One of the plot points J. K. Rowling gets slammed for is the name of Harry’s son. Albus Severus Potter. Albus Dumbledore and Severus Snape get the honor of sharing Harry’s son’s name. People received it lukewarm at the time and now with outright disdain. But consider this: We hate Snape for getting the honor. He made Harry’s life miserable, he was cruel and creepy and evil! But we’re happy Albus gets the credit. He only planned to sacrifice Harry, to conquer the Muggles and Mudbloods with Grindelwald and to force Snape to split his soul to give him a comfortable death. We play favorites with these characters, ignoring their flaws or strengths and only seeing the aspects of them that fit in the neat little boxes of our fandom’s eyes. But Harry Potter is about people’s complexity. The name Albus Severus Potter is a constant reminder that one can choose who they become. That one should not be defined by what they’ve done but only by what they now resolve to do. That we choose who we let speak into our life.
In the brief moments we spend with Albus Severus Potter, we see his worry if he’ll end up in Gryffindor or Slytherin. The ending as a whole encapsulates all of Harry Potter’s themes, but this aspect is one of my favorites. This is truly the perfect ending to this facet of the series. We see a new generation, worrying about what they will become and who they’ll grow close to. And what does Harry tell him? You are named after two remarkable men, who did great things for good and evil. You get to choose which you lean more towards and you can be what both men were not. Both men had both. Which will you have more of? You can choose which house you’ll be in, you can choose your friends and beliefs, and you can kill evil before it takes root. It doesn’t take a great loss to awaken it. It ends by casting doubt on the house system, which sorts people based on broad strokes of their personality and not off the freedom of their choices and their ability to rise above their inherent flaws.
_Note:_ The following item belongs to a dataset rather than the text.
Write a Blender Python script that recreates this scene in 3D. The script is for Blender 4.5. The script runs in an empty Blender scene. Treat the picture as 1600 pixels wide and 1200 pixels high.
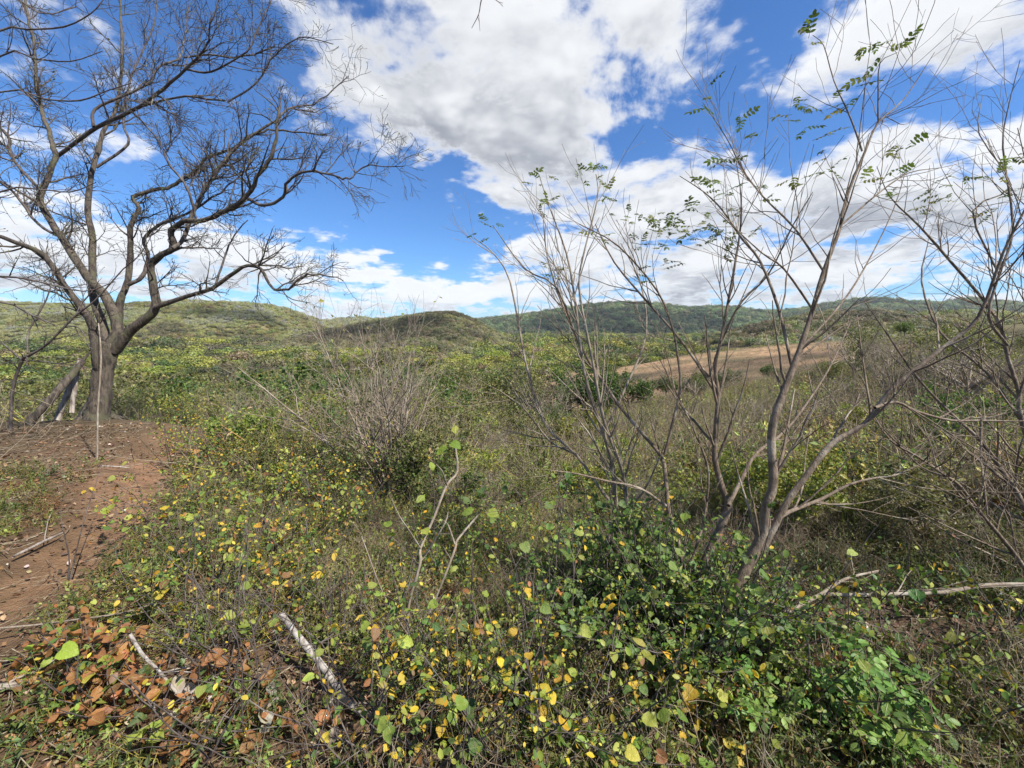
import bpy, math, random
import numpy as np
from mathutils import Vector, Matrix, Euler

R = math.radians
rng = np.random.default_rng(11)
random.seed(11)
scene = bpy.context.scene
COL = scene.collection

# ------------------------------------------------------------------ camera
EYE = 1.6
FPX = 640.0                      # focal length in pixels of the 1600 px wide photograph
PITCH = R(-7.8)
cam_d = bpy.data.cameras.new('camera')
cam_d.sensor_width = 36.0
cam_d.lens = 36.0 * FPX / 1600.0
cam_d.clip_start = 0.05
cam_d.clip_end = 20000
cam = bpy.data.objects.new('camera', cam_d)
COL.objects.link(cam)
cam.location = (0, 0, EYE)
cam.rotation_euler = (R(90) + PITCH, 0, 0)
scene.camera = cam

CAM = np.array([0, 0, EYE])
FWD = np.array([0, math.cos(PITCH), math.sin(PITCH)])
UPV = np.array([0, -math.sin(PITCH), math.cos(PITCH)])
RGT = np.array([1.0, 0, 0])

def ray(px, py):
    return FWD + (px - 800) / FPX * RGT + (600 - py) / FPX * UPV

def at(px, py, d):
    """point seen at a photo pixel, d metres ahead"""
    return CAM + d * ray(px, py)

def wcos(px, py):
    """wide lens: things away from the axis are drawn wider than they are"""
    return 1 / math.sqrt(1 + ((px - 800) / FPX) ** 2 + ((py - 600) / FPX) ** 2)

def azel(px, py):
    v = ray(px, py)
    v = v / np.linalg.norm(v)
    return math.atan2(v[0], v[1]), math.asin(v[2])

# ------------------------------------------------------------------ sun and exposure
SUN_EL = R(50)
SUN_AZ = R(118)                  # clockwise from +Y: behind the camera, to the right
sun_dir = Vector((math.sin(SUN_AZ) * math.cos(SUN_EL), math.cos(SUN_AZ) * math.cos(SUN_EL), math.sin(SUN_EL)))
sd = bpy.data.lights.new('sun', 'SUN')
sd.energy = 5.0
sd.angle = R(1.2)
sd.color = (1.0, 0.95, 0.87)
so = bpy.data.objects.new('sun', sd)
COL.objects.link(so)
so.rotation_euler = (-sun_dir).to_track_quat('-Z', 'Y').to_euler()
so.location = (0, 0, 50)

vs = scene.view_settings
vs.view_transform = 'Standard'
vs.look = 'None'
vs.gamma = 1.0
vs.exposure = 1.36
try:
    vs.use_curve_mapping = False
except Exception:
    pass
scene.cycles.max_bounces = 6
scene.cycles.transparent_max_bounces = 12
scene.cycles.diffuse_bounces = 3
scene.cycles.volume_bounces = 0

# ------------------------------------------------------------------ sky
world = bpy.data.worlds.new('World')
scene.world = world
world.use_nodes = True
NT = world.node_tree
NT.nodes.clear()

class N:
    """little node-graph helper"""
    def __init__(self, nt):
        self.nt = nt
    def new(self, t, **kw):
        n = self.nt.nodes.new(t)
        for k, v in kw.items():
            setattr(n, k, v)
        return n
    def link(self, a, b):
        self.nt.links.new(a, b)
    def put(self, sock, v):
        if hasattr(v, 'is_linked'):
            self.nt.links.new(v, sock)
        else:
            sock.default_value = v
    def math(self, op, a, b=None, c=None, clamp=False):
        n = self.new('ShaderNodeMath', operation=op)
        n.use_clamp = clamp
        self.put(n.inputs[0], a)
        if b is not None: self.put(n.inputs[1], b)
        if c is not None: self.put(n.inputs[2], c)
        return n.outputs[0]
    def smooth(self, v, lo, hi, a=0.0, b=1.0):
        n = self.new('ShaderNodeMapRange', interpolation_type='SMOOTHSTEP')
        self.put(n.inputs['Value'], v)
        n.inputs['From Min'].default_value = lo
        n.inputs['From Max'].default_value = hi
        n.inputs['To Min'].default_value = a
        n.inputs['To Max'].default_value = b
        return n.outputs[0]
    def mixc(self, f, a, b, blend='MIX'):
        n = self.new('ShaderNodeMix', data_type='RGBA', blend_type=blend)
        self.put(n.inputs[0], f)
        for s, v in ((n.inputs[6], a), (n.inputs[7], b)):
            if hasattr(v, 'is_linked'): self.nt.links.new(v, s)
            else: s.default_value = (*v[:3], 1)
        return n.outputs[2]
    def noise(self, vec, scale, detail=5, rough=0.55, dist=0.0):
        n = self.new('ShaderNodeTexNoise')
        if vec is not None: self.link(vec, n.inputs['Vector'])
        n.inputs['Scale'].default_value = scale
        n.inputs['Detail'].default_value = detail
        n.inputs['Roughness'].default_value = rough
        n.inputs['Distortion'].default_value = dist
        return n.outputs['Fac']

g = N(NT)
sky = g.new('ShaderNodeTexSky', sky_type='NISHITA')
sky.sun_disc = False
sky.sun_elevation = SUN_EL
sky.sun_rotation = SUN_AZ
sky.altitude = 100
sky.air_density = 1.0
sky.dust_density = 0.4
sky.ozone_density = 2.5
SKY_STRENGTH = 0.064
tc = g.new('ShaderNodeTexCoord')

# cumulus cover: (px, py, half width px, half height px, amount) of the clouds and the gaps, as directions in the sky
BLOBS = [
    (830, 120, 330, 170, 0.42), (700, 210, 170, 95, 0.22), (600, 95, 120, 70, 0.14),
    (1400, 50, 330, 95, 0.36), (1190, 350, 420, 120, 0.32), (960, 340, 150, 110, 0.18), (1450, 250, 200, 70, 0.3),
    (400, 375, 140, 55, 0.36), (20, 150, 75, 90, 0.25), (110, 410, 260, 80, 0.22), (560, 130, 110, 110, 0.1),
    (800, 450, 900, 45, 0.30),
    (610, 330, 180, 75, -0.42), (300, 130, 190, 130, -0.34), (480, 285, 120, 60, -0.3),
    (1080, 165, 100, 45, -0.36), (960, 250, 80, 70, -0.2), (1330, 190, 190, 45, -0.42), (620, 12, 90, 30, -0.34),
    (720, 340, 110, 60, -0.2), (890, 10, 40, 30, -0.25), (1500, 165, 90, 40, -0.2),
]

sep = g.new('ShaderNodeSeparateXYZ')
g.link(tc.outputs['Generated'], sep.inputs[0])
sx, sy, sz = sep.outputs
ae = g.new('ShaderNodeCombineXYZ')
g.link(g.math('ARCTAN2', sx, sy), ae.inputs[0])
g.link(g.math('ARCSINE', sz), ae.inputs[1])
ae = ae.outputs[0]

def blob_sum(start, blobs, lift=0.0):
    total = start
    for (px, py, w, h, a) in blobs:
        a0, e0 = azel(px, py)
        a1, _ = azel(px + w * 0.5, py); a2, _ = azel(px - w * 0.5, py)
        _, e1 = azel(px, py - h * 0.5); _, e2 = azel(px, py + h * 0.5)
        ia, ie = 1 / abs(a1 - a2), 1 / abs(e1 - e2)
        v = g.new('ShaderNodeVectorMath', operation='MULTIPLY_ADD')
        g.link(ae, v.inputs[0]); v.inputs[1].default_value = (ia, ie, 0); v.inputs[2].default_value = (-a0 * ia, (lift - e0) * ie, 0)
        d = g.new('ShaderNodeVectorMath', operation='DOT_PRODUCT'); g.link(v.outputs[0], d.inputs[0]); g.link(v.outputs[0], d.inputs[1])
        total = g.math('MULTIPLY_ADD', g.math('POWER', 0.3679, d.outputs['Value']), a, total)
    return total

def plane_point(dz):
    """the cumulus layer seen in perspective, small and flat towards the horizon"""
    den = g.math('MAXIMUM', g.math('ADD', sz, 0.24 + dz), 0.12)
    v = g.new('ShaderNodeVectorMath', operation='DIVIDE'); g.link(tc.outputs['Generated'], v.inputs[0])
    c = g.new('ShaderNodeCombineXYZ')
    for i in range(3): g.link(den, c.inputs[i])
    g.link(c.outputs[0], v.inputs[1])
    return v.outputs[0]

n1 = g.noise(plane_point(0.0), 2.1, 8, 0.65, 0.25)
n2 = g.noise(plane_point(0.05), 2.1, 4, 0.6, 0.25)
base = g.math('MULTIPLY_ADD', n1, 2.5, -0.72)
vor = g.new('ShaderNodeTexVoronoi', feature='F1')
g.link(plane_point(0.0), vor.inputs['Vector']); vor.inputs['Scale'].default_value = 4.2; vor.inputs['Detail'].default_value = 3.0; vor.inputs['Roughness'].default_value = 0.6
puff = g.math('MULTIPLY_ADD', vor.outputs['Distance'], -0.55, 0.57)
base = g.math('ADD', base, puff)
dens = blob_sum(base, BLOBS)
cover = g.smooth(dens, 0.48, 0.88)
thick = g.smooth(dens, 0.56, 1.10)
big = [q_ for q_ in BLOBS if abs(q_[4]) >= 0.3 and q_[2] > 100][:8]
n0 = g.noise(plane_point(0.0), 2.1, 4, 0.6, 0.25)
lo = blob_sum(g.math('MULTIPLY_ADD', n0, 1.5, g.math('MULTIPLY', puff, 0.5)), big)
hi = blob_sum(g.math('MULTIPLY', n2, 1.5), big, 0.07)
light = g.smooth(g.math('SUBTRACT', lo, hi), -0.24, 0.28)
shade = g.math('MULTIPLY', thick, g.math('SUBTRACT', 1.0, g.math('MULTIPLY', light, 0.85)), clamp=True)
ccol = g.mixc(shade, (0.41, 0.415, 0.42), (0.15, 0.16, 0.18))
skys = g.mixc(1.0, sky.outputs[0], (SKY_STRENGTH,) * 3, 'MULTIPLY')
skyblue = g.mixc(1.0, skys, (0.40, 0.69, 1.03), 'MULTIPLY')
final = g.mixc(g.math('MULTIPLY', cover, 0.96), skyblue, ccol)
bg = g.new('ShaderNodeBackground')
g.link(final, bg.inputs[0])
bg.inputs[1].default_value = 1.0
wo = g.new('ShaderNodeOutputWorld')
g.link(bg.outputs[0], wo.inputs[0])

# ------------------------------------------------------------------ helpers: noise, terrain
def _hash(ix, iy, seed):
    h = (ix.astype(np.int64) * 374761393 + iy.astype(np.int64) * 668265263 + seed * 982451653) & 0xffffffff
    h = ((h ^ (h >> 13)) * 1274126177) & 0xffffffff
    return ((h ^ (h >> 16)) & 0xffff) / 65535.0

def vnoise(x, y, seed=0):
    x = np.asarray(x, float); y = np.asarray(y, float)
    ix = np.floor(x); iy = np.floor(y)
    fx = x - ix; fy = y - iy
    fx = fx * fx * (3 - 2 * fx); fy = fy * fy * (3 - 2 * fy)
    a = _hash(ix, iy, seed); b = _hash(ix + 1, iy, seed)
    c = _hash(ix, iy + 1, seed); d = _hash(ix + 1, iy + 1, seed)
    return (a * (1 - fx) + b * fx) * (1 - fy) + (c * (1 - fx) + d * fx) * fy

def fbm(x, y, octv=4, seed=0):
    s = 0; a = 0.5; t = 0
    for o in range(octv):
        s = s + a * vnoise(x * 2 ** o, y * 2 ** o, seed + o)
        t += a; a *= 0.5
    return s / t - 0.5

CP = np.array([
    (0,0,0),(0,-5,.3),(-5,-5,.3),(5,-5,.3),(0,-30,1),(-30,-30,1),(30,-30,2),(-30,-5,.6),(40,0,3),
    (-3,2.3,0),(-4.5,4.5,0),(-7,7,.0),(-5.9,7.2,-.08),(-8,6,.12),(-10,5,.2),(-12,8,-.2),(-14,4,.2),
    (-9,11,-1.9),(-6,10,-1.5),(-12,16,-4.5),(-20,15,-5),(-25,30,-9),(-60,60,-14),(-60,20,-9),
    (0,2,-.12),(0,3.5,-.4),(-2,4.5,-.35),(0,6,-1.05),(-3,8,-1.2),(0,10,-2.1),(0,18,-3.9),(-6,20,-4.8),(0,40,-7.5),
    (0,80,-11),(-40,100,-15),
    (2,2,-.12),(3.5,3.5,-.3),(6,5,-.3),(5,8,-1.0),(10,8,-.3),(10,14,-1.4),(20,14,.4),(20,25,-1.4),(30,30,-1.2),
    (15,40,-5),(12,70,-8),(40,60,-3.4),(60,50,.5),(45,95,-4.2),(100,80,3),(30,130,-11),(110,150,-2)], float)

def _phi(r): return r
_D = np.linalg.norm(CP[:, None, :2] - CP[None, :, :2], axis=2)
_A = np.zeros((len(CP) + 3, len(CP) + 3))
_A[:len(CP), :len(CP)] = _phi(_D)
_A[:len(CP), -3] = 1; _A[:len(CP), -2:] = CP[:, :2]
_A[-3, :len(CP)] = 1; _A[-2:, :len(CP)] = CP[:, :2].T
_W = np.linalg.solve(_A, np.concatenate([CP[:, 2], np.zeros(3)]))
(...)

And Albus Sevrus Potter boards the Hogwarts Express with the paths of three men before him. Albus, who was selfish and cruel and grew into a wise, selfless leader. Severus, who let himself be defined by trauma, rejection and others, and who grew past his hate and eventually brought down the people that led him there. And Potter, the boy who lived, who chose his own companions and his own path. Potter the man who killed Voldemort and who was good through his abuse, neglect and circumstances. Harry Potter who is the man we should strive to emulate. And Albus Dumbledore and Severus Snape, the two complicated men who deserve our compassion, pity and regret at what they could have done if they’d been fully given to righteousness for their whole lives. I think it’s incredible that Harry Potter ends with a reminder that Snape wasn’t perfect and it ends with giving us a picture of what someone in his shoes could truly be.
Snape was complicated and pitiable.
But the tragedy of his story is that he could have been good.